**Information provided:**
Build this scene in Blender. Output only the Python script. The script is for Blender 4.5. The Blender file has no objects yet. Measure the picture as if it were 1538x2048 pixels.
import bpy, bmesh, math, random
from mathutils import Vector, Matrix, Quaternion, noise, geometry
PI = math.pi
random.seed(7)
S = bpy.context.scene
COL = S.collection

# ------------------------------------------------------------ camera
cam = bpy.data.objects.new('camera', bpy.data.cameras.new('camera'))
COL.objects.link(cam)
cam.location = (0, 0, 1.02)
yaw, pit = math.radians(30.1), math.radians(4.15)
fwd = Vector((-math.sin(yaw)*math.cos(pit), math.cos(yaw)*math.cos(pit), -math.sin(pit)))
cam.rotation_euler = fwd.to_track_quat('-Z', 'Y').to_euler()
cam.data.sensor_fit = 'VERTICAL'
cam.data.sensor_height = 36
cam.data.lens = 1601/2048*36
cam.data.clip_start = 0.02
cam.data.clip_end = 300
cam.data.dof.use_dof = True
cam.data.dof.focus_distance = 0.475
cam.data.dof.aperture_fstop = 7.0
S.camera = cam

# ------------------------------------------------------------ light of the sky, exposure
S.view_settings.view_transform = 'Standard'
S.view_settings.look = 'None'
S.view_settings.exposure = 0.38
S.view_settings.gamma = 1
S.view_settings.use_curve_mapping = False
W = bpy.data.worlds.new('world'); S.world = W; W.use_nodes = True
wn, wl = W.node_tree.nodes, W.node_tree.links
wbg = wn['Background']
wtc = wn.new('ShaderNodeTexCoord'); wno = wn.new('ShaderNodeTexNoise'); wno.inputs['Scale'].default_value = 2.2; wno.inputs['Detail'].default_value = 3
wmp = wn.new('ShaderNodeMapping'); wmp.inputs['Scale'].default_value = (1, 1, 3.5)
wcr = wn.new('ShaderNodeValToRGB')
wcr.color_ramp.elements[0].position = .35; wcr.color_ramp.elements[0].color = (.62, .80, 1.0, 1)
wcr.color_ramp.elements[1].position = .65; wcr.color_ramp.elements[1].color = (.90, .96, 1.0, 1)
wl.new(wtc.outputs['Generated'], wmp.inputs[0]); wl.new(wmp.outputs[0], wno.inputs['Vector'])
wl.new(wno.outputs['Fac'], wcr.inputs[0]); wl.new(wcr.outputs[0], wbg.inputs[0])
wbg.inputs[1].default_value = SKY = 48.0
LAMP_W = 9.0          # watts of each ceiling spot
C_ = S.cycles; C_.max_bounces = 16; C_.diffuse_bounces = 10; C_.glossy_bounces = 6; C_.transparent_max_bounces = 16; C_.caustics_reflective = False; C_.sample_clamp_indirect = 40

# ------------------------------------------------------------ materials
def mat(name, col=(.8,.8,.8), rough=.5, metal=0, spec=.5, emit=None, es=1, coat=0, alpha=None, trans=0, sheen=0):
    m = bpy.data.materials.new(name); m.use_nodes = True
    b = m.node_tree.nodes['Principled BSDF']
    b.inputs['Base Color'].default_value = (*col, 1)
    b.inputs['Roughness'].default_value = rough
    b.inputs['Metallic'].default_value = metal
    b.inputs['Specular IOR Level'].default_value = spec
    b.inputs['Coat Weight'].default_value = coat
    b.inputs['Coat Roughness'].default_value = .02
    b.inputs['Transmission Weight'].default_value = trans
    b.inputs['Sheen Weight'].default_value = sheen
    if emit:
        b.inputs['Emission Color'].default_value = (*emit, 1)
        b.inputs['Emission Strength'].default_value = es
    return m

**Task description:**
Quote the whole listing above, leaving nothing out.

**Exercise solution:**
Build this scene in Blender. Output only the Python script. The script is for Blender 4.5. The Blender file has no objects yet. Measure the picture as if it were 1538x2048 pixels.
import bpy, bmesh, math, random
from mathutils import Vector, Matrix, Quaternion, noise, geometry
PI = math.pi
random.seed(7)
S = bpy.context.scene
COL = S.collection

# ------------------------------------------------------------ camera
cam = bpy.data.objects.new('camera', bpy.data.cameras.new('camera'))
COL.objects.link(cam)
cam.location = (0, 0, 1.02)
yaw, pit = math.radians(30.1), math.radians(4.15)
fwd = Vector((-math.sin(yaw)*math.cos(pit), math.cos(yaw)*math.cos(pit), -math.sin(pit)))
cam.rotation_euler = fwd.to_track_quat('-Z', 'Y').to_euler()
cam.data.sensor_fit = 'VERTICAL'
cam.data.sensor_height = 36
cam.data.lens = 1601/2048*36
cam.data.clip_start = 0.02
cam.data.clip_end = 300
cam.data.dof.use_dof = True
cam.data.dof.focus_distance = 0.475
cam.data.dof.aperture_fstop = 7.0
S.camera = cam

# ------------------------------------------------------------ light of the sky, exposure
S.view_settings.view_transform = 'Standard'
S.view_settings.look = 'None'
S.view_settings.exposure = 0.38
S.view_settings.gamma = 1
S.view_settings.use_curve_mapping = False
W = bpy.data.worlds.new('world'); S.world = W; W.use_nodes = True
wn, wl = W.node_tree.nodes, W.node_tree.links
wbg = wn['Background']
wtc = wn.new('ShaderNodeTexCoord'); wno = wn.new('ShaderNodeTexNoise'); wno.inputs['Scale'].default_value = 2.2; wno.inputs['Detail'].default_value = 3
wmp = wn.new('ShaderNodeMapping'); wmp.inputs['Scale'].default_value = (1, 1, 3.5)
wcr = wn.new('ShaderNodeValToRGB')
wcr.color_ramp.elements[0].position = .35; wcr.color_ramp.elements[0].color = (.62, .80, 1.0, 1)
wcr.color_ramp.elements[1].position = .65; wcr.color_ramp.elements[1].color = (.90, .96, 1.0, 1)
wl.new(wtc.outputs['Generated'], wmp.inputs[0]); wl.new(wmp.outputs[0], wno.inputs['Vector'])
wl.new(wno.outputs['Fac'], wcr.inputs[0]); wl.new(wcr.outputs[0], wbg.inputs[0])
wbg.inputs[1].default_value = SKY = 48.0
LAMP_W = 9.0          # watts of each ceiling spot
C_ = S.cycles; C_.max_bounces = 16; C_.diffuse_bounces = 10; C_.glossy_bounces = 6; C_.transparent_max_bounces = 16; C_.caustics_reflective = False; C_.sample_clamp_indirect = 40

# ------------------------------------------------------------ materials
def mat(name, col=(.8,.8,.8), rough=.5, metal=0, spec=.5, emit=None, es=1, coat=0, alpha=None, trans=0, sheen=0):
    m = bpy.data.materials.new(name); m.use_nodes = True
    b = m.node_tree.nodes['Principled BSDF']
    b.inputs['Base Color'].default_value = (*col, 1)
    b.inputs['Roughness'].default_value = rough
    b.inputs['Metallic'].default_value = metal
    b.inputs['Specular IOR Level'].default_value = spec
    b.inputs['Coat Weight'].default_value = coat
    b.inputs['Coat Roughness'].default_value = .02
    b.inputs['Transmission Weight'].default_value = trans
    b.inputs['Sheen Weight'].default_value = sheen
    if emit:
        b.inputs['Emission Color'].default_value = (*emit, 1)
        b.inputs['Emission Strength'].default_value = es
    return m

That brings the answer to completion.